First, three important facts:

  • To be eligible for the program, Starbucks employees must first earn 21 credits from ASU’s online program at an estimated cost of $10,000, which they would then reimburse a portion of. However, these online courses are of dubious value to begin with.
  • Second, Starbucks employees must also work at least 20 hours per week in addition to carrying a full course load, taking time away from extracurricular activities, which some would argue are the most important parts of college anyway.
  • Finally, Starbucks is now canning its previous tuition reimbursement program, which provided $1,000 in financial aid per year to employees studying at any college or university. Instead, ASU becomes the sole beneficiary of a horde of needy students.

It sounds like a decent tradeoff in theory, but what is the value of the education that students are getting? Sure, a few thousand Starbucks employees get to slap “college graduate” on their resumes, but will they acquire any other skills besides how to make a cappuccino? Or will Starbucks and ASU just pump out an army of highly-qualified baristas to compete in a job market already saturated with low-skill laborers?

To be fair, these types of corporate tuition programs used to be quite common before soaring costs made them financially unfeasible, so the Starbucks program is at least an improvement over the status quo (i.e. saddling students with over a trillion dollars in debt). But let’s not act like one coffee company is going to single-handedly upend the entire higher education system.

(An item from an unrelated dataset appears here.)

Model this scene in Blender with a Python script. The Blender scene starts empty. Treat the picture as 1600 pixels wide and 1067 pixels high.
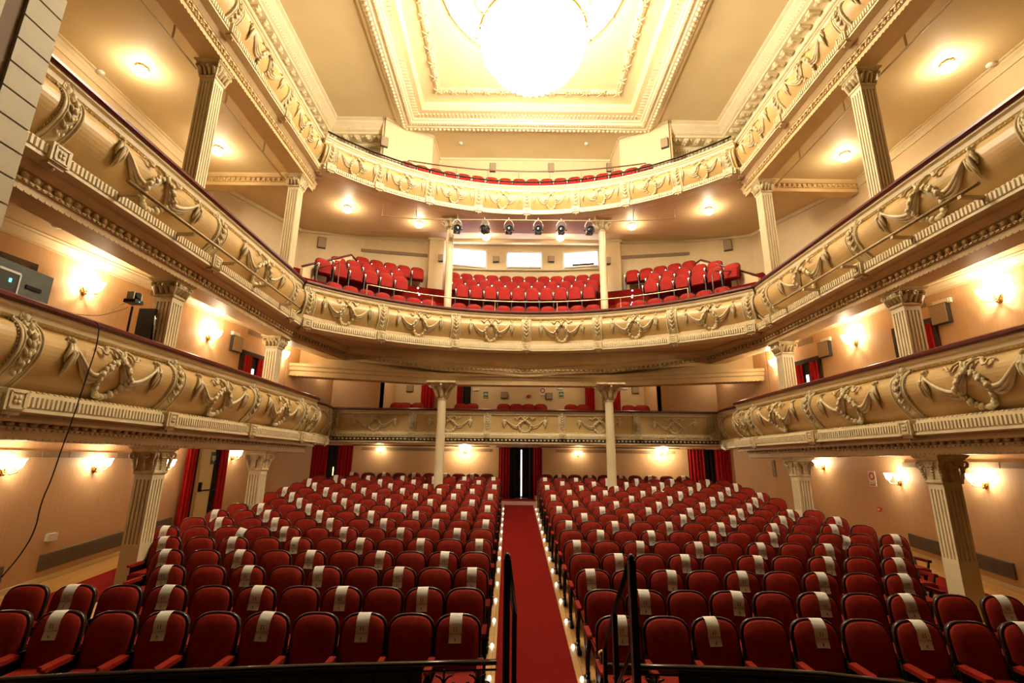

Shultz says we can’t “wait for Washington,” but the truth is that this is a Washington-sized problem. Helping a few thousand students earn a degree debt-free isn’t going to move the needle—it’s just going to push more students into online programs.

If Shultz really wants to elicit change, then he should shut down every Starbucks in the D.C. metro area until government and college leaders agree to cut costs and build a more equitable system. Until then we’ll just have to wait for the Barista Bubble to pop.